I walked over and weaved my way into their conversation only to announce that Lithuanian’s (for a while I was obsessed with picking on Lithuania for some weird reason even I’m not fully aware of) Chili is by far the strangest Chili recipes in the entire known world. I backed my statement with the claim Lithuanians used Bean Sprouts as a main ingredient in their various Chili recipes. Immediately without pause one young man called me out saying that my statement about Lithuanian Chili was absolute bullshit. I then took the offense and demanded to know how in the name of all things Universal did he know what I was saying was in fact utter horseshit. He replied quite adamantly the reason he knew I was full of shit was the simple fact he WAS Lithuanian ,and that amused me to no end.

So over the following months since the Great Chili Convention Conversation my neighbor and I grew to be very good friends. Since it turned out in a bizarre stroke of luck my neighbor was really Lithuanian I dubbed him The Nightmare of Lithuania which then was reworded to The Lithuanian Nightmare (since the second version of the nickname reminded me of a 1980’s WWF Wrestler who’d have had epic pay-per-view matches against Hulk Hogan and shit) and then the final condensed version Nightmare which was the version that lasted the test of time. One day Nightmare’s roommate up and pissed off all of a sudden and Nightmare invited me to be the roommate replacement. I of course accepted his offer without a second thought, packed up my gear, told my current 2 roommates I was moving and then promptly left them standing in the living room looking rather bewildered ,and a tad unhappy about the out of the blue announcement.

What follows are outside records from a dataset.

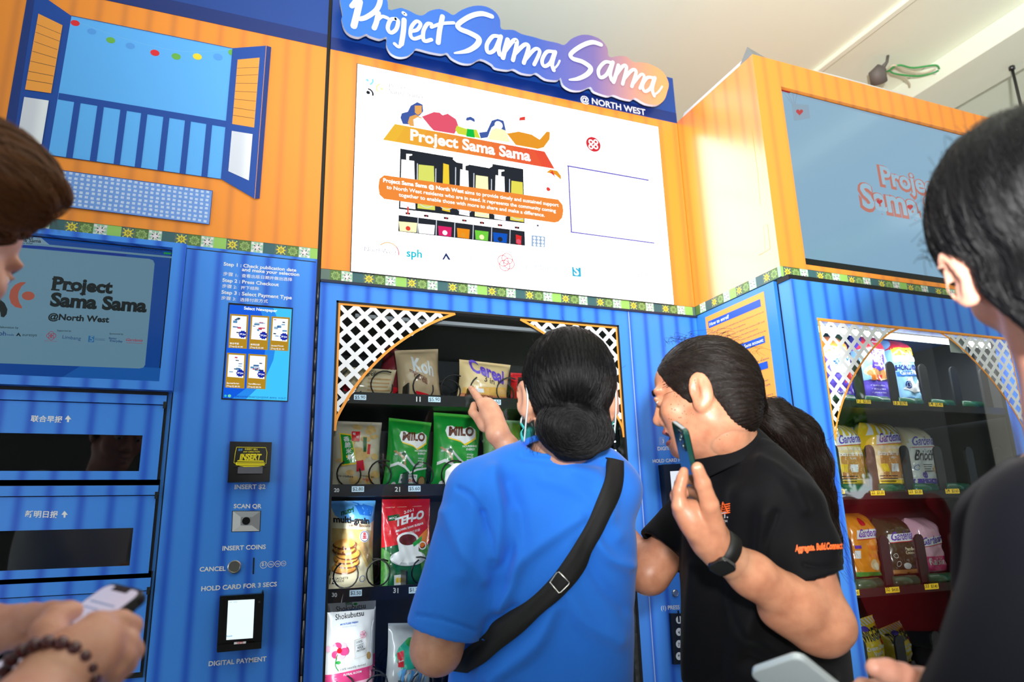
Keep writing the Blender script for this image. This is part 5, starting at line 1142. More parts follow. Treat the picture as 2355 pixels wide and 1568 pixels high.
        for ax in range(3):
            a1, a2 = (ax+1) % 3, (ax+2) % 3; sl0 = [slice(None)]*3; sl1 = [slice(None)]*3; sl0[ax] = slice(0, -1); sl1[ax] = slice(1, None)
            for pol in (0, 1):
                m = (I[tuple(sl0)] & ~I[tuple(sl1)]) if pol == 0 else (~I[tuple(sl0)] & I[tuple(sl1)])
                e = np.argwhere(m); e = e[(e[:, a1] > 0) & (e[:, a2] > 0) & (e[:, a1] < F.shape[a1]-1) & (e[:, a2] < F.shape[a2]-1)]
                q = []
                for d1, d2 in ((1, 1), (0, 1), (0, 0), (1, 0)):
                    z = e.copy(); z[:, a1] -= d1; z[:, a2] -= d2; q.append(idx[tuple(z.T)])
                q = np.stack(q, -1); faces.append(q if pol == 0 else q[:, ::-1])
        return V, np.concatenate(faces)
def soften(V, f, n=2, lam=.5):
    e = np.concatenate([f[:, [0, 1]], f[:, [1, 2]], f[:, [2, 3]], f[:, [3, 0]]]); N = len(V)
    for _ in range(n):
        acc = np.zeros_like(V); cnt = np.zeros(N)
        for i in range(3): acc[:, i] = np.bincount(e[:, 0], V[e[:, 1], i], N)+np.bincount(e[:, 1], V[e[:, 0], i], N)
        cnt = np.bincount(e[:, 0], minlength=N)+np.bincount(e[:, 1], minlength=N)
        V = V+lam*(acc/np.maximum(cnt, 1)[:, None]-V)
    return V
def vnorm(V, f):
    n = np.cross(V[f[:, 2]]-V[f[:, 0]], V[f[:, 3]]-V[f[:, 1]]); out = np.zeros_like(V)
    for k in range(4):
        for i in range(3): out[:, i] += np.bincount(f[:, k], n[:, i], len(V))
    return out/(np.linalg.norm(out, axis=1)[:, None]+1e-12)
def skin(name, vols, mats, parent, matfn=None, smooth=2, disp=None, flow=None, label=None):
    """vols -> ONE mesh object"""
    Vs, Fs, o = [], [], 0
    for v in vols:
        V, f = v.mesh(); V = soften(V, f, smooth)
        if disp is not None: V = V+vnorm(V, f)*disp(V)[:, None]
        Vs.append(V); Fs.append(f+o); o += len(V)
    V, f = np.concatenate(Vs), np.concatenate(Fs); me = bpy.data.meshes.new(name); off = np.array(root_loc(parent))
    me.vertices.add(len(V)); me.vertices.foreach_set('co', (V-off).astype(np.float32).ravel())
    me.loops.add(f.size); me.loops.foreach_set('vertex_index', f.ravel().astype(np.int32))
    me.polygons.add(len(f)); me.polygons.foreach_set('loop_start', np.arange(0, f.size, 4, dtype=np.int32)); me.polygons.foreach_set('loop_total', np.full(len(f), 4, np.int32))
    for m in mats: me.materials.append(m)
    if matfn is not None: me.polygons.foreach_set('material_index', matfn(V[f].mean(1)).astype(np.int32))
    me.polygons.foreach_set('use_smooth', np.ones(len(f), bool)); me.update(calc_edges=True)
    if flow is not None:
        at_ = me.attributes.new('flow', 'FLOAT_VECTOR', 'POINT'); at_.data.foreach_set('vector', flow(V).astype(np.float32).ravel())
    ob = bpy.data.objects.new(name, me); COL.objects.link(ob); ob.parent = parent
    if label: ob['label'] = label
    ob_v[ob.name] = (V, f); return ob
ob_v = {}
from mathutils.bvhtree import BVHTree
class Surf:
    """finds the point of a built surface that lies behind a pixel"""
    def __init__(s, ob): V, f = ob_v[ob.name]; s.t = BVHTree.FromPolygons([tuple(v) for v in V], [tuple(q) for q in f])
    def hit(s, px, py, lift=.002):
        d = ray(px, py); h = s.t.ray_cast(Vector(CAM), Vector(d))
        if h[0] is None: return None
        n = h[1]; n = -n if n.dot(Vector(d)) > 0 else n
        return np.array(h[0]+n*lift), np.array(n)
def frame(yaw, pitch=0, roll=0):
    """columns: person's right, forward, up"""
    y, p, r = map(math.radians, (yaw, pitch, roll)); f = np.array([math.sin(y)*math.cos(p), math.cos(y)*math.cos(p), math.sin(p)]); rt = np.array([math.cos(y), -math.sin(y), 0]); u = np.cross(rt, f)
    rt, u = rt*math.cos(r)-u*math.sin(r), u*math.cos(r)+rt*math.sin(r)
    return np.stack([rt, f, u], -1)
def skin_mat(name, c, c2, c3=None):
    return mat(name, c, rough=.42, sss=.25, noise=(38, c2, .7), bump=(420, .06))
def hair_mat(name, c, c2, rough=.34):
    m = mat(name, c, rough=rough, spec=.18); nt = m.node_tree; N, L = nt.nodes, nt.links; b = N['Principled BSDF']
    a = N.new('ShaderNodeAttribute'); a.attribute_name = 'flow'; n = N.new('ShaderNodeTexNoise'); n.inputs['Scale'].default_value = 1; n.inputs['Detail'].default_value = 6; n.inputs['Roughness'].default_value = .7
    L.new(a.outputs['Vector'], n.inputs['Vector']); r = N.new('ShaderNodeMapRange'); r.inputs[1].default_value = .38; r.inputs[2].default_value = .68; L.new(n.outputs[0], r.inputs[0])
    x = N.new('ShaderNodeMix'); x.data_type = 'RGBA'; x.inputs[6].default_value = (*lin(c), 1); x.inputs[7].default_value = (*lin(c2), 1); L.new(r.outputs[0], x.inputs[0]); L.new(x.outputs[2], b.inputs['Base Color'])
    bp = N.new('ShaderNodeBump'); bp.inputs['Strength'].default_value = .55; bp.inputs['Distance'].default_value = .004; L.new(n.outputs[0], bp.inputs['Height']); L.new(bp.outputs[0], b.inputs['Normal'])
    return m
def head(v, c, R, s=1.0, mouth=.0, ears=(1, -1)):
    """head and face around c (ear height); R columns right, forward, up"""
    W = lambda x, y, z: np.array(c)+R@(np.array([x, y, z])*s)
    E = lambda p, r, k=.012, op='u', Q=R: v.ell(W(*p), np.array(r)*s, Q, k*s, op)
    Cn = lambda p, q, ra, rb, k=.012, op='u': v.cone(W(*p), W(*q), ra*s, rb*s, k*s, op)
    E((0, -.014, .035), (.072, .096, .084)); E((0, .036, -.036), (.058, .058, .078), .03); E((0, .05, .05), (.056, .044, .045), .02)
    for sx in (1, -1):
        Cn((sx*.052, -.005, -.052), (sx*.02, .066, -.096), .018, .016, .02); E((sx*.042, .06, -.022), (.026, .026, .026), .02)
        E((sx*.03, .083, .028), (.026, .012, .009), .012); E((sx*.031, .105, .008), (.016, .014, .011), .010, 'c'); E((sx*.031, .083, .007), (.0125, .0125, .012), .002); E((sx*.031, .091, .0135), (.016, .007, .0045), .004)
        Cn((sx*.0, .094, -.03), (sx*.013, .094, -.034), .008, .008, .008)
    E((0, .076, -.098), (.020, .018, .017), .018)
    Cn((0, .09, .022), (0, .106, -.022), .007, .011, .012); E((0, .106, -.026), (.012, .011, .01), .008)
    E((0, .091, -.056), (.022, .012, .008), .008); E((0, .088, -.074-mouth*.5), (.02, .013, .008), .006)
    if mouth: E((0, .1, -.064-mouth*.2), (.018, .02, mouth*.5), .003, 'c')
    else: E((0, .108, -.0655), (.026, .012, .0016), .003, 'c')
    for sx in ears:
        Q = R@np.array(frame(0, 0, sx*-14)).T if False else R
        E((sx*.078, -.014, -.006), (.008, .02, .031), .006); E((sx*.076, -.006, -.032), (.007, .01, .012), .006); E((sx*.0885, -.009, -.004), (.007, .011, .019), .003, 'c'); E((sx*.0835, -.014, .004), (.003, .006, .014), .004)
    return W
def fingers(v, chains, k=.004):
    for pts, rs in chains: v.chain(pts, rs, k)
def strands(name, curves, r, m, parent):
    mb = MB()
    for c in curves: mb.tube(catmull(c, 5), r, m, 4)
    return mb.build(name, parent, kind='stuff')
HB_ = hair_mat('black_hair', (4, 4, 6), (12, 11, 13), .5); HBR = hair_mat('dark_brown_hair', (14, 10, 9), (36, 25, 20), .5); HCH = hair_mat('chestnut_hair', (46, 24, 10), (120, 70, 30), .55)
SKA = skin_mat('skin_light', (220, 164, 134), (200, 136, 108)); SKB = skin_mat('skin_tan', (204, 142, 110), (172, 108, 80)); SKC = skin_mat('skin_fair', (208, 152, 130), (188, 126, 106))
LIP = mat('lips', (168, 84, 76), rough=.4); MOUTH = mat('mouth_inside', (70, 22, 22), rough=.5)
def cloth(name, c, c2=None, rough=.8, sheen=.15): return mat(name, c, rough=rough, sheen=sheen, spec=.25 if sheen > .1 else .08, noise=(9, c2 or c, .6), bump=(900, .12))
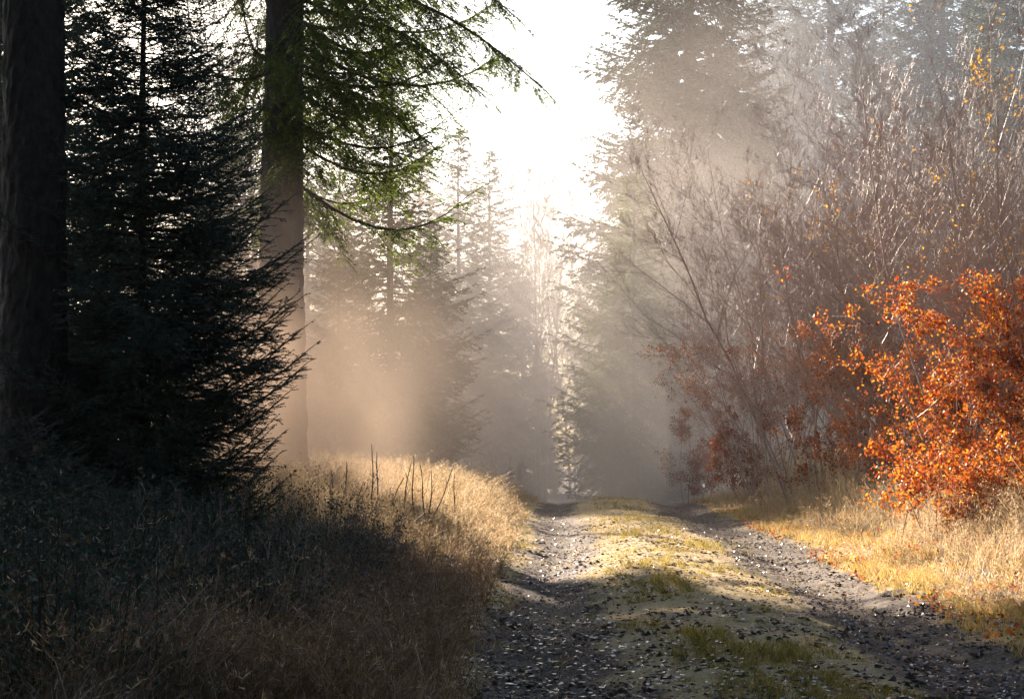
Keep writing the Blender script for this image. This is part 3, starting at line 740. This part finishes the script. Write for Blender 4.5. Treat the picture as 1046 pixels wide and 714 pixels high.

Nightmare and my friendship is based on essentially how different we are which greatly improved my life thanks to Nightmare. Nightmare is one of a minute number of people that have the unique ability to calm me down once I lose my shit (My Wife would be the best of the best as the kiddies say) ,and back in those ancient days I lost my shit constantly. A Classic example of what I’m talking about is what I refer to as “2 a.m. Anger Avoidance” which played out back in those medieval days as follows. Nightmare and I would meet up in the evenings after work and other assorted shit back at our apartment. Now at some point I would vent furiously about how someone or something had totally pissed me off because what ever happened was a Damnable Offense against me, and if you fuck with me I’m going to fuck with you 10 fold. Nightmare then would spend up to several hours as the night marched on words morning slowing the progression of my angst from Rage to Anger to Disgust to accepting that indeed shit does happen.

Inevitably in an attempt to end the discussion Nightmare would remind me that the current time of night was say 2 a.m. at which point I would start to ramp up again because now on top of whatever it was that pissed me off (whoever was to blame basically) had now kept me up till 2 in the morning. Having to work his magic all over again from basically the start Nightmare would get me to simmer down so we could try and get a few hours of precious sleep before work. We had at the time taken on 2 more roommates in our 2 bedroom apartment so Nightmare and I shared a room. Now as Nightmare was desperately longing for sleep intermittently I would readdress the issue that angered me earlier that day until finally I would run out of steam and fall asleep. Unfortunately for Nightmare he would remain up a while longer and before he succumbed to sleep he would suddenly find himself agreeing that what I had been raging about the entire night was in fact quite fucked up.